* [TASK TO COMPLETE] Exactly the lines from the start of the data below through the line that contains "sc.camera = cam" are to be copied, with pictures left out.

* [DATA]
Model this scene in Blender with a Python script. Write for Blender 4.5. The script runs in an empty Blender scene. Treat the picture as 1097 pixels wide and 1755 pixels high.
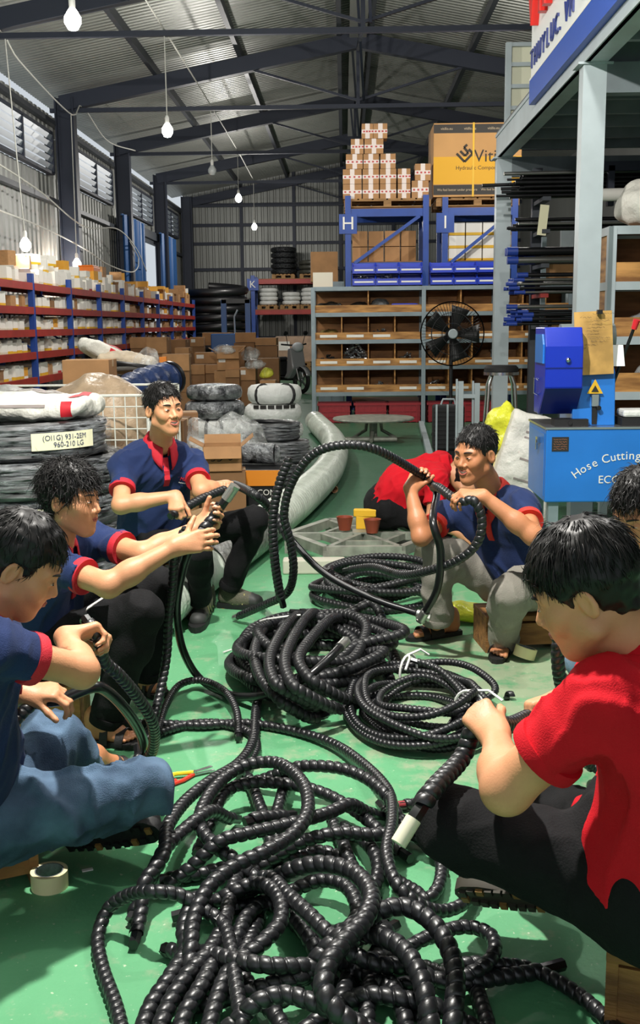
import bpy, bmesh, math, random
import numpy as np
from mathutils import Vector, Matrix
random.seed(7); np.random.seed(7)
sc = bpy.context.scene
COL = sc.collection
pi = math.pi

# ------------------------------------------------------------------ camera
FPX, IW, IH = 1850.0, 1097.0, 1755.0
CAMH = 1.5
ROLL = math.radians(0.6)
_vx, _vy = 590 - IW / 2, IH / 2 - 556
_ux, _uy = _vx * math.cos(ROLL) + _vy * math.sin(ROLL), -_vx * math.sin(ROLL) + _vy * math.cos(ROLL)
PITCH = math.atan(_uy / FPX)
YAW = math.atan(_ux / FPX * math.cos(PITCH))
_f = Vector((-math.sin(YAW) * math.cos(PITCH), math.cos(YAW) * math.cos(PITCH), -math.sin(PITCH)))
_r0 = Vector((math.cos(YAW), math.sin(YAW), 0))
_u0 = _r0.cross(_f)
CR = _r0 * math.cos(ROLL) - _u0 * math.sin(ROLL)
CU = _u0 * math.cos(ROLL) + _r0 * math.sin(ROLL)
CF = _f
CP = Vector((0, 0, CAMH))
cd = bpy.data.cameras.new('camera'); cam = bpy.data.objects.new('camera', cd); COL.objects.link(cam)
cd.sensor_fit = 'VERTICAL'; cd.sensor_height = 24.0; cd.sensor_width = 24.0 * IW / IH
cd.lens = 24.0 * FPX / IH; cd.clip_end = 300; cd.clip_start = 0.05
mw = Matrix.Identity(4)
for i in range(3):
    mw[i][0] = CR[i]; mw[i][1] = CU[i]; mw[i][2] = -CF[i]; mw[i][3] = CP[i]
cam.matrix_world = mw
sc.camera = cam

# ------------------------------------------------------------------ light
sc.view_settings.view_transform = 'Standard'
sc.view_settings.look = 'None'
sc.view_settings.gamma = 1.0
sc.view_settings.use_curve_mapping = False
sc.view_settings.exposure = 0.35
world = bpy.data.worlds.new('daylight'); sc.world = world
world.use_nodes = True
_bg = world.node_tree.nodes['Background']
_bg.inputs[0].default_value = (0.86, 0.93, 1.0, 1)
_bg.inputs[1].default_value = 0.55
BULB_W = 170.0       # hanging lamps of the hall
WORK_W = 900.0       # the work lamp that hangs over the group


# ------------------------------------------------------------------ pixel helpers (plan the places; every thing gets a true depth)
def ray(px, py):
    d = CF + CR * ((px - IW / 2) / FPX) + CU * ((IH / 2 - py) / FPX)
    return d
def U(px, py, Y):
    d = ray(px, py); t = Y / d.y
    return CP + d * t
def G(px, py, z=0.0):
    d = ray(px, py); t = (z - CAMH) / d.z
    return CP + d * t
def K(prev, px, py, L, far=1):
    """point on the pixel's ray at distance L from prev (far=+1 the farther solution)"""
    d = ray(px, py).normalized(); w = CP - prev
    b = d.dot(w); c = w.dot(w) - L * L; disc = b * b - c
    if disc < 0: return CP + d * (-b)
    return CP + d * (-b + far * math.sqrt(disc))
def PX(p):
    v = Vector(p) - CP; z = v.dot(CF)
    return (IW / 2 + FPX * v.dot(CR) / z, IH / 2 - FPX * v.dot(CU) / z)

# ------------------------------------------------------------------ materials
def lin(c):
    r = []
    for x in c[:3]:
        x = x / 255.0
        r.append(x / 12.92 if x <= 0.04045 else ((x + 0.055) / 1.055) ** 2.4)
    return (r[0], r[1], r[2], 1)
MATS = {}
def M(name, rgb, rough=0.6, metal=0.0, var=0.0, scale=6.0, bump=0.0, bscale=60.0, rgb2=None, emit=0.0, coat=0.0, spec=0.5, stretch=None, sheen=0.0, sss=0.0):
    if name in MATS: return MATS[name]
    m = bpy.data.materials.new(name); m.use_nodes = True
    nt = m.node_tree; b = nt.nodes['Principled BSDF']; L = nt.links
    b.inputs['Base Color'].default_value = lin(rgb)
    b.inputs['Roughness'].default_value = rough
    b.inputs['Metallic'].default_value = metal
    b.inputs['Specular IOR Level'].default_value = spec
    if coat: b.inputs['Coat Weight'].default_value = coat; b.inputs['Coat Roughness'].default_value = 0.15
    if sheen: b.inputs['Sheen Weight'].default_value = sheen
    if sss:
        b.inputs['Subsurface Weight'].default_value = sss
        b.inputs['Subsurface Radius'].default_value = (0.012, 0.005, 0.003)
        b.inputs['Subsurface Scale'].default_value = 0.5
    if emit:
        b.inputs['Emission Color'].default_value = lin(rgb); b.inputs['Emission Strength'].default_value = emit
    if var or bump:
        tc = nt.nodes.new('ShaderNodeTexCoord'); src = tc.outputs['Object']
        if stretch:
            mp = nt.nodes.new('ShaderNodeMapping'); mp.inputs['Scale'].default_value = stretch
            L.new(src, mp.inputs['Vector']); src = mp.outputs['Vector']
    if var:
        n = nt.nodes.new('ShaderNodeTexNoise'); n.inputs['Scale'].default_value = scale; n.inputs['Detail'].default_value = 5
        L.new(src, n.inputs['Vector'])
        rp = nt.nodes.new('ShaderNodeValToRGB')
        c = lin(rgb); c2 = lin(rgb2) if rgb2 else tuple(x * (1 - var) for x in c[:3]) + (1,)
        c1 = c if rgb2 else tuple(min(1, x * (1 + var * .6)) for x in c[:3]) + (1,)
        rp.color_ramp.elements[0].color = c2; rp.color_ramp.elements[0].position = 0.35
        rp.color_ramp.elements[1].color = c1; rp.color_ramp.elements[1].position = 0.65
        L.new(n.outputs['Fac'], rp.inputs['Fac']); L.new(rp.outputs['Color'], b.inputs['Base Color'])
    if bump:
        n2 = nt.nodes.new('ShaderNodeTexNoise'); n2.inputs['Scale'].default_value = bscale; n2.inputs['Detail'].default_value = 4
        L.new(src, n2.inputs['Vector'])
        bp = nt.nodes.new('ShaderNodeBump'); bp.inputs['Strength'].default_value = bump; bp.inputs['Distance'].default_value = 0.02
        L.new(n2.outputs['Fac'], bp.inputs['Height']); L.new(bp.outputs['Normal'], b.inputs['Normal'])
    MATS[name] = m
    return m
def film_mat(name, rgb, clear=0.55, rough=0.18, scale=14.0, bump=0.6, stretch=(1, 1, 5)):
    """clear plastic film: part see-through, part glossy, milky streaks"""
    m = bpy.data.materials.new(name); m.use_nodes = True; nt = m.node_tree; L = nt.links
    b = nt.nodes['Principled BSDF']; out = nt.nodes['Material Output']
    b.inputs['Base Color'].default_value = lin(rgb); b.inputs['Roughness'].default_value = rough
    tr = nt.nodes.new('ShaderNodeBsdfTransparent'); mx = nt.nodes.new('ShaderNodeMixShader')
    tc = nt.nodes.new('ShaderNodeTexCoord'); mp = nt.nodes.new('ShaderNodeMapping'); mp.inputs['Scale'].default_value = stretch
    L.new(tc.outputs['Object'], mp.inputs['Vector'])
    n = nt.nodes.new('ShaderNodeTexNoise'); n.inputs['Scale'].default_value = scale; n.inputs['Detail'].default_value = 6; n.inputs['Roughness'].default_value = 0.65
    L.new(mp.outputs['Vector'], n.inputs['Vector'])
    mr = nt.nodes.new('ShaderNodeMapRange'); mr.inputs['From Min'].default_value = 0.4; mr.inputs['From Max'].default_value = 0.68
    mr.inputs['To Min'].default_value = 1 - min(1, clear + 0.22); mr.inputs['To Max'].default_value = 1 - max(0, clear - 0.35)
    L.new(n.outputs['Fac'], mr.inputs['Value']); L.new(mr.outputs['Result'], mx.inputs['Fac'])
    bp = nt.nodes.new('ShaderNodeBump'); bp.inputs['Strength'].default_value = bump; bp.inputs['Distance'].default_value = 0.02
    L.new(n.outputs['Fac'], bp.inputs['Height']); L.new(bp.outputs['Normal'], b.inputs['Normal'])
    L.new(tr.outputs[0], mx.inputs[1]); L.new(b.outputs[0], mx.inputs[2]); L.new(mx.outputs[0], out.inputs['Surface'])
    MATS[name] = m
    return m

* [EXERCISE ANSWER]
Model this scene in Blender with a Python script. Write for Blender 4.5. The script runs in an empty Blender scene. Treat the picture as 1097 pixels wide and 1755 pixels high.
import bpy, bmesh, math, random
import numpy as np
from mathutils import Vector, Matrix
random.seed(7); np.random.seed(7)
sc = bpy.context.scene
COL = sc.collection
pi = math.pi

# ------------------------------------------------------------------ camera
FPX, IW, IH = 1850.0, 1097.0, 1755.0
CAMH = 1.5
ROLL = math.radians(0.6)
_vx, _vy = 590 - IW / 2, IH / 2 - 556
_ux, _uy = _vx * math.cos(ROLL) + _vy * math.sin(ROLL), -_vx * math.sin(ROLL) + _vy * math.cos(ROLL)
PITCH = math.atan(_uy / FPX)
YAW = math.atan(_ux / FPX * math.cos(PITCH))
_f = Vector((-math.sin(YAW) * math.cos(PITCH), math.cos(YAW) * math.cos(PITCH), -math.sin(PITCH)))
_r0 = Vector((math.cos(YAW), math.sin(YAW), 0))
_u0 = _r0.cross(_f)
CR = _r0 * math.cos(ROLL) - _u0 * math.sin(ROLL)
CU = _u0 * math.cos(ROLL) + _r0 * math.sin(ROLL)
CF = _f
CP = Vector((0, 0, CAMH))
cd = bpy.data.cameras.new('camera'); cam = bpy.data.objects.new('camera', cd); COL.objects.link(cam)
cd.sensor_fit = 'VERTICAL'; cd.sensor_height = 24.0; cd.sensor_width = 24.0 * IW / IH
cd.lens = 24.0 * FPX / IH; cd.clip_end = 300; cd.clip_start = 0.05
mw = Matrix.Identity(4)
for i in range(3):
    mw[i][0] = CR[i]; mw[i][1] = CU[i]; mw[i][2] = -CF[i]; mw[i][3] = CP[i]
cam.matrix_world = mw
sc.camera = cam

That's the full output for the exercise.